By Hilary Cordery
We’ve all been there, the family Christmas Day from hell. Everyone tries really, really hard but there comes a point when something (or someone) snaps and all hell breaks loose, “bedlam” to quote the aptly named card game of the 2nd Act of Sam Holcroft’s “Rules for Living”. Director Jane Buckland’s production brought this oh-so-familiar scenario hilariously to the BLT stage.
But the production was much more than a gloriously riotous and uproarious comedy. Intriguingly, we got to see the characters’ motivations, their internal “rules”, via a brilliantly designed real-time dashboard on set – top marks to set designers Jan Greenhough and Olivia Kennett and lighting/sound technicians Emma Christmas and Simon Tyrell-Lewis for bringing this wonderfully to life.
So when we read the first “rule”: “Matthew must sit to tell a lie” and Matthew duly sits down to tell his girlfriend he loves her, the audience laughed hilariously but we also began to cringe. I felt privy to information which I shouldn’t have had.
Sticking with Matthew, James Mercer gave a convincing portrayal of a man hopelessly in love with his brother’s wife but trying desperately to conceal it. I wasn’t totally persuaded that he was or had ever been a “fatty”, but that didn’t detract from a fine and very funny performance as the lawyer who had only ever wanted to sing.
As Matthew’s girlfriend Carrie, Bethan Boxall played a working class actress trying hard to fit in with her boyfriend’s middle class family but struggling somewhat, particularly given that one of her rules required her to “stand to tell a joke”. Boxall was delightful and brought great energy and comic physicality to the stage which was a pleasure to watch.
Martin Phillips played Matthew’s elder brother Adam, a once talented cricketer who had bottled it. To hide/deflect his inadequacies, one of Adam’s rules required him to “affect an accent to mock” – which Phillips managed with great skill and using an impressive range of voices. I wasn’t quite as convinced by the emotional depth of the scenes of marital discord with Adam’s wife, (Sheena played by Debbie Griffiths), but perhaps that was intentional on the playwright’s behalf? The play was a vehicle to expose/ridicule the characters’ internal form (rules) rather than to engage respectfully with their feelings.
As Sheena, Debbie Griffiths portrayed a pretentious, middle class obsessive who “must drink to contradict” and who went on to get completely (and convincingly) sloshed. Griffiths was in fine form as the angry, disappointed spouse whose husband has only ever under-achieved.
As the mother of the family, Tricia Osborne – King played the neurotic Edith with great skill. I loved her obsessive, ridiculous cleaning which she used to “keep calm”. And having planned the special day with military precision, Osborne -King brought a lovely sense of pathos to the production when all around her began to descend into anarchy.
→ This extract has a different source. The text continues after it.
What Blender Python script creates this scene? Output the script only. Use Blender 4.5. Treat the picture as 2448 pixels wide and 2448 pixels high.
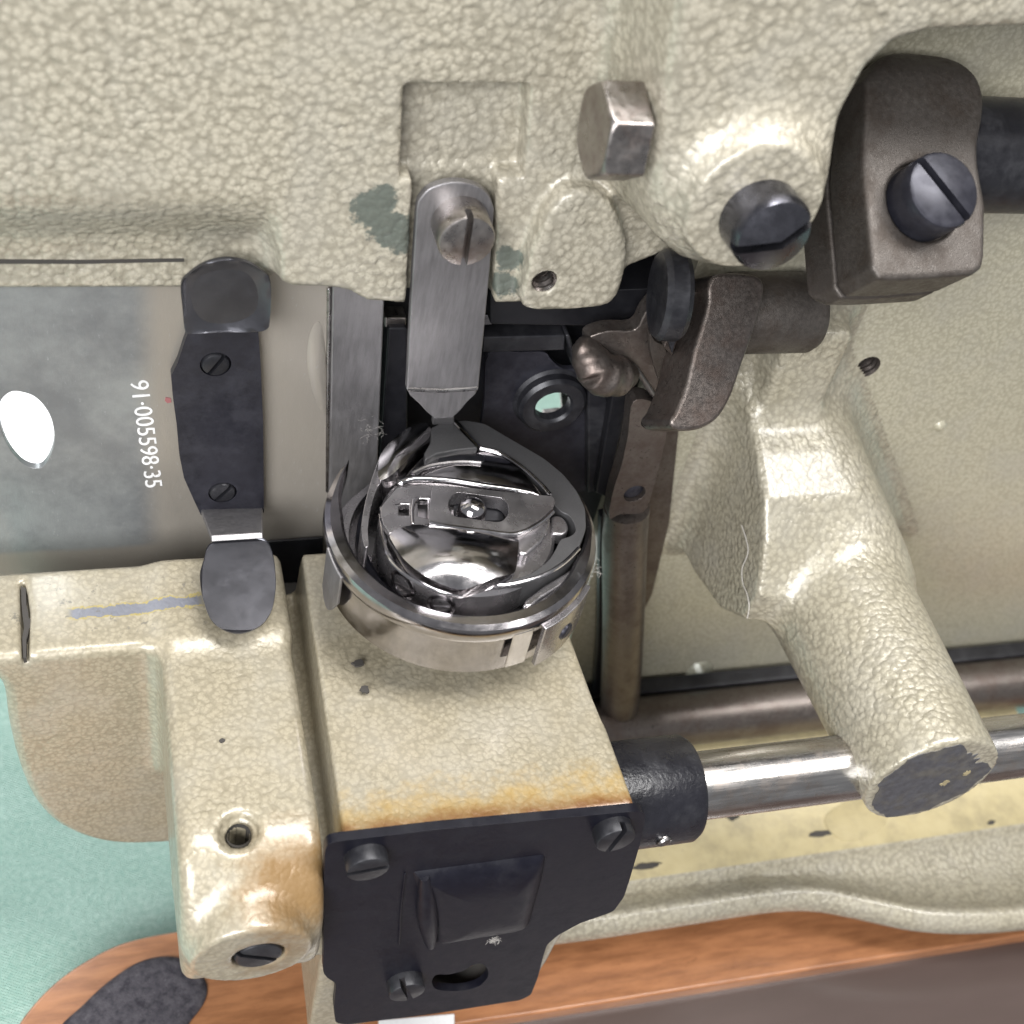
import bpy, bmesh, math, random
import numpy as np
from mathutils import Vector, Matrix
from mathutils.geometry import tessellate_polygon
random.seed(4)
for o in list(bpy.data.objects): bpy.data.objects.remove(o)
SC = bpy.context.scene
COL = SC.collection
S = 0.01                      # everything below is written in centimetres

# ---------------------------------------------------------------- camera
# world: X along the machine, Y away from the viewer through the bed, Z up (axis of the rotary hook)
F = 3150.0; CC = 1224.0
ax = np.array([10276, 574, -F]); ax /= np.linalg.norm(ax)
ay = np.array([-1164, 3554, -F]); ay -= ax * (ax @ ay); ay /= np.linalg.norm(ay)
az = np.cross(ax, ay)
RW = np.array([ax, ay, az])   # camera vector -> world
def ray(px, py): return RW @ (np.array([px - CC, CC - py, -F]) / F)
CAM = -ray(1103, 1250) * 20.2
def at(px, py, x=None, y=None, z=None):
    """point of the photograph carried onto the real plane x=, y= or z= (cm)"""
    i, v = (0, x) if x is not None else (1, y) if y is not None else (2, z)
    d = ray(px, py); t = (v - CAM[i]) / d[i]
    return CAM + d * t
def onp(px, py, p0, n):
    d = ray(px, py); t = ((np.array(p0) - CAM) @ np.array(n)) / (d @ np.array(n))
    return CAM + d * t
cd = bpy.data.cameras.new('camera'); cam = bpy.data.objects.new('camera', cd); COL.objects.link(cam)
cd.sensor_fit = 'HORIZONTAL'; cd.sensor_width = 36; cd.lens = 36 * F / 2448
cd.clip_start = 0.01; cd.clip_end = 50
M = Matrix([list(RW[i]) + [CAM[i] * S] for i in range(3)] + [[0, 0, 0, 1]])
cam.matrix_world = M
cd.dof.use_dof = True; cd.dof.focus_distance = 0.203; cd.dof.aperture_fstop = 26
SC.camera = cam
SC.view_settings.view_transform = 'Standard'; SC.view_settings.look = 'None'
SC.view_settings.exposure = 0.20
# ---------------------------------------------------------------- light
W = bpy.data.worlds.new('World'); SC.world = W; W.use_nodes = True
W.node_tree.nodes['Background'].inputs[0].default_value = (0.93, 0.95, 1.0, 1)
W.node_tree.nodes['Background'].inputs[1].default_value = 0.23
def area(name, loc, target, sx, sy, power, col):
    l = bpy.data.lights.new(name, 'AREA'); l.shape = 'RECTANGLE'; l.size = sx; l.size_y = sy
    l.energy = power; l.color = col
    o = bpy.data.objects.new(name, l); COL.objects.link(o); o.location = loc
    o.rotation_euler = (Vector(target) - Vector(loc)).to_track_quat('-Z', 'Y').to_euler()
    return o
area('ceiling_lamp', (0.22, -0.12, 0.85), (0.0, 0, 0), 0.22, 0.70, 11.0, (1, 0.985, 0.965))
area('window_light', (-0.28, 0.60, 0.70), (-0.07, 0, 0), 0.50, 0.50, 6.0, (0.92, 0.97, 1.0))
area('front_fill', (-0.55, -0.80, 0.55), (0, 0, 0.02), 0.70, 0.60, 19.0, (0.98, 0.985, 1.0))  # added soft fill from the front for the upright faces

# ---------------------------------------------------------------- materials
class NT:
    def __init__(s, name):
        s.m = bpy.data.materials.new(name); s.m.use_nodes = True
        s.t = s.m.node_tree; s.b = s.t.nodes['Principled BSDF']
        s.tc = s.t.nodes.new('ShaderNodeTexCoord')
    def n(s, kind, **k):
        nd = s.t.nodes.new('ShaderNode' + kind)
        for a, v in k.items():
            if a.startswith('i_'): nd.inputs[int(a[2:]) if a[2:].isdigit() else a[2:].replace('_', ' ')].default_value = v
            else: setattr(nd, a, v)
        return nd
    def l(s, a, b): s.t.links.new(a, b)
    def vec(s, sc=(1, 1, 1), off=(0, 0, 0), rot=(0, 0, 0)):      # object coordinates in cm
        mp = s.n('Mapping'); mp.inputs['Scale'].default_value = [100 * v for v in sc]
        mp.inputs['Location'].default_value = off; mp.inputs['Rotation'].default_value = rot
        s.l(s.tc.outputs['Object'], mp.inputs[0]); return mp.outputs[0]
    def noise(s, vec, scale, detail=4, rough=.55):
        nd = s.n('TexNoise'); nd.inputs['Scale'].default_value = scale
        nd.inputs['Detail'].default_value = detail; nd.inputs['Roughness'].default_value = rough
        s.l(vec, nd.inputs['Vector']); return nd.outputs[0]
    def ramp(s, fac, stops):
        r = s.n('ValToRGB'); e = r.color_ramp.elements
        while len(e) < len(stops): e.new(.5)
        for el, (p, c) in zip(e, stops):
            el.position = p; el.color = (c, c, c, 1) if not hasattr(c, '__len__') else (*c, 1)
        s.l(fac, r.inputs[0]); return r.outputs[0]
    def mix(s, fac, a, b, mode='MIX'):
        nd = s.n('Mix', data_type='RGBA', blend_type=mode)
        for sock, v in ((nd.inputs[0], fac), (nd.inputs[6], a), (nd.inputs[7], b)):
            if hasattr(v, 'links'): s.l(v, sock)
            elif hasattr(v, '__len__'): sock.default_value = (*v, 1)
            else: sock.default_value = v
        return nd.outputs[2]
    def math(s, op, a, b=0.0, c=0.0):
        nd = s.n('Math', operation=op)
        for i, v in enumerate((a, b, c)):
            if hasattr(v, 'links'): s.l(v, nd.inputs[i])
            else: nd.inputs[i].default_value = v
        return nd.outputs[0]
    def mrange(s, v, a, b, c=0., d=1.):
        nd = s.n('MapRange', interpolation_type='SMOOTHSTEP'); s.l(v, nd.inputs[0])
        for i, x in enumerate((a, b, c, d)): nd.inputs[i + 1].default_value = x
        return nd.outputs[0]
    def bump(s, h, dist, strength=1.0, prev=None):
        nd = s.n('Bump'); nd.inputs['Strength'].default_value = strength; nd.inputs['Distance'].default_value = dist
        s.l(h, nd.inputs['Height'])
        if prev is not None: s.l(prev, nd.inputs['Normal'])
        return nd.outputs[0]
    def set(s, **k):
        for a, v in k.items():
            sock = s.b.inputs[a.replace('_', ' ')]
            if hasattr(v, 'links'): s.l(v, sock)
            elif hasattr(v, '__len__') and len(v) == 3: sock.default_value = (*v, 1)
            else: sock.default_value = v
        return s.m
    def xyz(s):
        sp = s.n('SeparateXYZ'); s.l(s.vec(), sp.inputs[0]); return sp.outputs

def hammer(name, light=(.375, .342, .258), dark=(.19, .17, .125), scale=10.5, bump=.016, stains_reflections=None, rough=.36, line=.35):
    t = NT(name); v = t.vec()
    wob = t.n('TexNoise'); wob.inputs['Scale'].default_value = 7; t.l(v, wob.inputs['Vector'])
    off = t.n('VectorMath', operation='MULTIPLY_ADD'); t.l(wob.outputs['Color'], off.inputs[0])
    off.inputs[1].default_value = (.10, .10, .10); t.l(v, off.inputs[2])
    vo = t.n('TexVoronoi', feature='SMOOTH_F1'); vo.inputs['Scale'].default_value = scale
    vo.inputs['Smoothness'].default_value = .6; t.l(off.outputs[0], vo.inputs['Vector'])
    ve = t.n('TexVoronoi', feature='DISTANCE_TO_EDGE'); ve.inputs['Scale'].default_value = scale
    t.l(off.outputs[0], ve.inputs['Vector'])
    n1 = t.noise(v, 22, 3); n2 = t.noise(v, .9, 4); n3 = t.noise(v, 3.2, 5, .65)
    dome = t.mrange(t.math('ADD', vo.outputs['Distance'], t.math('MULTIPLY', t.math('SUBTRACT', n1, .5), .50)), .66, .28)   # pale pigment floats to the middle of each blister
    edge = t.mrange(ve.outputs['Distance'], 0.0, .10)
    c = t.mix(dome, t.mix(.45, dark, light), light)
    c = t.mix(t.math('MULTIPLY', t.math('SUBTRACT', 1.0, edge), t.mrange(n3, .42, .62, 0.0, line)), c, dark)
    c = t.mix(t.mrange(n1, .46, .33, 0.0, .5), c, dark)
    c = t.mix(t.math('MULTIPLY', t.mrange(n2, .40, .72), .35), c, (.36, .34, .29))
    speck = t.mrange(t.noise(v, 9, 2, .8), .74, .80)
    c = t.mix(t.math('MULTIPLY', speck, .6), c, (.07, .06, .045))
    if stains_reflections: c = stains_reflections(t, c, n3, n2)
    d2 = t.math('MULTIPLY', vo.outputs['Distance'], vo.outputs['Distance'])
    h = t.math('ADD', t.math('MULTIPLY', d2, -1.3), t.math('MULTIPLY', n1, .30))
    h = t.math('MULTIPLY', h, t.mrange(t.noise(v, .6, 3), .35, .65, .55, 1.2))
    b = t.bump(h, bump * S * 1.15)
    return t.set(Base_Color=c, Roughness=t.mrange(n3, .2, .8, rough - .06, rough + .14), Metallic=.12,
                 Normal=b, Specular_IOR_Level=.6, Coat_Weight=.55, Coat_Roughness=.20)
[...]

In their supporting roles, Felix Catto as Francis, the husband/father who has suffered a stroke, managed to command the attention of the audience with no lines and limited movement. No mean feat. And Nomi Bailey as the emotionally damaged daughter of Sheena and Adam gave a lovely cameo performance at the end of the play.
This was a very funny and thought-provoking piece of theatre which included one of the best fight scenes I have seen on the BLT stage in recent seasons, (plaudits to Emma Christmas for fight direction).
Once the laughter had died down, I left the theatre feeling somewhat relieved that my own rules dashboard, and indeed those of my nearest and dearest, remain firmly out of sight.